(Photo: Gypsy Lou Webb | Infrogmation | CC)
Gypsy Lou Webb, publisher of a 1960s French Quarter-based literary journal that featured Jack Kerouac, Charles Bukowski and other contemporary writers died earlier this month. She was 104 years old.
Webb resided at Greenbrier Nursing Center in Slidell at the time of her death, which was on Dec. 13, according to Michael Patrick Welch, an New Orleans-based journalist who was the first to cover her passing.
Born Louise Dorothy Madaio on April 29, 1916 in Cleveland, Ohio, Gypsy Lou was still a high school-aged teenage when she met future husband Jon Webb, who was a next door neighbor living with his family.
Years before the two met, Webb served a three-year sentence for armed robbery at the Ohio State Reformatory in Mansfield before he was released in 1934.
Webb allegedly robbed a Cleveland jewelry store in an attempt to get a divorce from his first wife, Opal, according to researcher Leo Weddle.
Webb and Madaio married in a 1939 civil ceremony and moved to St. Louis later that year. Penniless, the newlywed couple moved to New Orleans one month later.
By 1940, they had already begun to establish themselves as writers and were among a group of French Quarter cohorts that included Tennessee Williams and New Orleans writer E. P. O’Donnell, according to Weddle.
Lou was also a painter who sold her work along Pirate’s Alley. She earned her “gypsy” nickname following a newspaper columnist who described her as a “startling” artist wearing a “full black cape, her beret or perhaps a gold-flecked bandana, and her metallic threaded slippers,” according to Weddle.
In 2013, Welch interviewed Webb about her experience.
“You do a lot of shit when you’re selling paintings,” Webb told Welch. “You talk funny, you look funny, the whole damn thing.”
In 1960, the Webbs started Loujon Press, publisher of The Outsider literary journal. The first issue, published on an old hand press in their 638 Royal St. residence, hit the stands in 1961 and they sold lifetime subscriptions for $12.90.

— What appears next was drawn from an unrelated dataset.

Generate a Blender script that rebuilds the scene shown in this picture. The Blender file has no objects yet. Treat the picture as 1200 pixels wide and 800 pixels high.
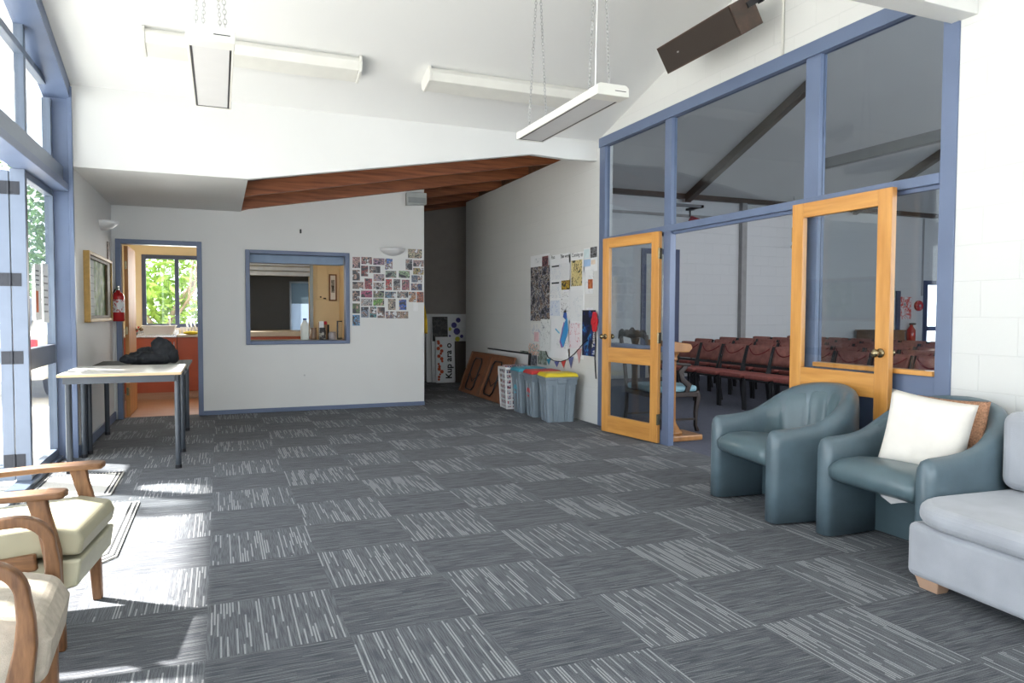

Following the success of the first issue, the Webbs used the proceeds to purchase a motorized Chander and Price printing press, which they operated out of the 618 Uruslines St. home, according to Weddle.
According to Welch, who interviewed Webb in 2013, the press took up much of the space inside their residence and its operation drained the couple’s finances.
Their magazine, however, continued to be a critical success. Contributors to the Webbs’ magazine also featured poetry from Diane Wakoski; and Beat Generation writers such as William S. Burroughs, Gregory Corso and Lawrence Ferlinghetti.
Loujon Press ventured into book publishing, printing books by Henry Miller and Bukowski, who also accepted The Outsider’s first “Outsider of the Year” award.
The Outsider folded in 1969 after publishing four issues. Jon Webb died in 1971.
A Loujon Press collection can be found inside The Historic New Orleans Collection Williams Research Center located at 410 Chartres St.